The difference between ‘rich’ and ‘wealthy,’ according to New York Times ‘Wealth Matters’ columnist
When Paul Sullivan was hired to write his “Wealth Matters” column in The New York Times 13 years ago, Americans’ relationships with wealth and wealthy people were undergoing a rapid shift.
“When I interviewed for the job in 2008, it was the day Bear Stearns collapsed. I was told I could create the ‘Wealth Matters’ column when Lehman Brothers collapsed,” he says. “My first column ran the weekend that Bernie Madoff was being hauled out of his Park Avenue apartment.”
Between then and the publication of his final column in October 2021, Sullivan established what investors might call a robust track record of cataloging the shifting attitudes surrounding what it means to be wealthy in this country. Grow caught up with Sullivan as he embarks on his next project — The Company of Dads, an online community for fathers taking on lead parenting duties — to discuss what it truly means to be wealthy, the money habits of the rich and fabulous, and which billionaire excess is worth the money.
Among his biggest takeaways: “I always drew the line between people who are wealthy and people who are rich,” he says.
You can be wealthy ‘whether you’re a schoolteacher or a billionaire’
To the frustration of some of his readers, Sullivan came to define wealth not as a dollar figure but in terms of what your savings allow you to do. “The people that I consider wealthy — whether you’re a schoolteacher or a billionaire — are the people who, when they want to do X, they can do it,” he says. He pointed to billionaire businessman Jon Huntsman, whose corporation invented, among other things, the plastic clamshell containers that Big Macs used to come in, as well as to his own aunt, a retired schoolteacher whose savings allow her to buy whatever she wants for herself and to travel to visit family whenever she pleases.

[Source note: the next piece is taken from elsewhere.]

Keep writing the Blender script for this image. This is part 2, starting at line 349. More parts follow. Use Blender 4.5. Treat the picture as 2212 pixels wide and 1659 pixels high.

On the rich-but-not-wealthy side of the equation, Sullivan says you’re likely to find plenty of hedge fund managers. “They make a ton of money, but they may also be highly leveraged,” he says, meaning that much of their money on paper may come from investing borrowed money.
Lack of control over their own financial decision-making is a key indicator that they’re not, in fact, wealthy, he adds: “Life is going to make choices for them.”
The billionaire excess worth splurging on, in his opinion? Flying private
The bulk of Sullivan’s columns either focused on financial news that folks in high tax brackets could use or money lessons from the megarich that middle-class folks could put to good use. But a third genre of Sullivan’s story, one he calls “voyeuristic,” got him up close and personal with the eye-poppingly expensive hobbies of the 1%.
In a world of five-figure workout regimens and private sportscar racing clubs, one indulgence stood out for Sullivan as absolutely worth the money (if you have it). “The only one I would 100% want to do and that I dream about is to fly private,” he says. “It’s so stinkin’ expensive, but I did this story at the Gulfstream factory. I wasn’t even going anywhere. I went to Savannah, turned around, and came home. It was awesome.”
Video by Mariam Abdallah
Sullivan didn’t elaborate as to whether he’d want to actually own a jet, though his reporting on the matter indicates that cost-conscious billionaires fly charter.
It’s hard to justify the cost and labor that go into the rest of the rich-guy hobbies, though, if you’re not passionate about them, Sullivan says. “I talked with Stuart Sternberg, who went from working at Goldman Sachs to owning the Tampa Bay Rays, and you think, ‘That must be great.’ But there’s so much involved in owning a team.”
“It takes some of the romance out of it,” he adds. “Even the guys with the huge yachts. Unless they’re superwealthy, they were trying to charter it out, making sure they had the right crew. I think, instead of a 300-foot yacht, I’d rather have a friend with a 300-foot yacht.”
The No. 1 money habit of wealthy people
Over the course of his tenure writing the column, Sullivan talked to nearly 5,000 sources about wealth in America. Unsurprisingly, his No. 1 piece of advice from this pool of collective money wisdom boils down to a rather simple idea. “Have a plan. Write everything down,” Sullivan says.
“As simple as it sounds, it’s important to know how much I’m making, how much I’m saving, how much the house costs,” he points out. “It’s a tedious exercise, but people are always shocked.”
That isn’t to suggest that the likes of Mark Cuban and Jeff Bezos are donning a little green visor and getting a piece of graph paper out to crunch the numbers. “Superwealthy people have someone writing it down for them,” Sullivan says. “But they read it. The wealthiest and most successful people have a plan. And it’s not necessarily rigid. They’re regularly looking at it, revising it, and they know where they stand.”
Video by Mariam Abdallah
By writing everything down, Sullivan says, you can establish the beginnings of what he calls a “locus of control” — an intentionality around money that is common among people who have the wealth to freely spend on the things that they want.
“Taking a nuts and bolts approach to your money is a pretty good indicator that someone is going to be successful,” Sullivan says. “If you know how much you earn, what you need to live on, and where your money is going, you have a foundation on which to build your financial future.”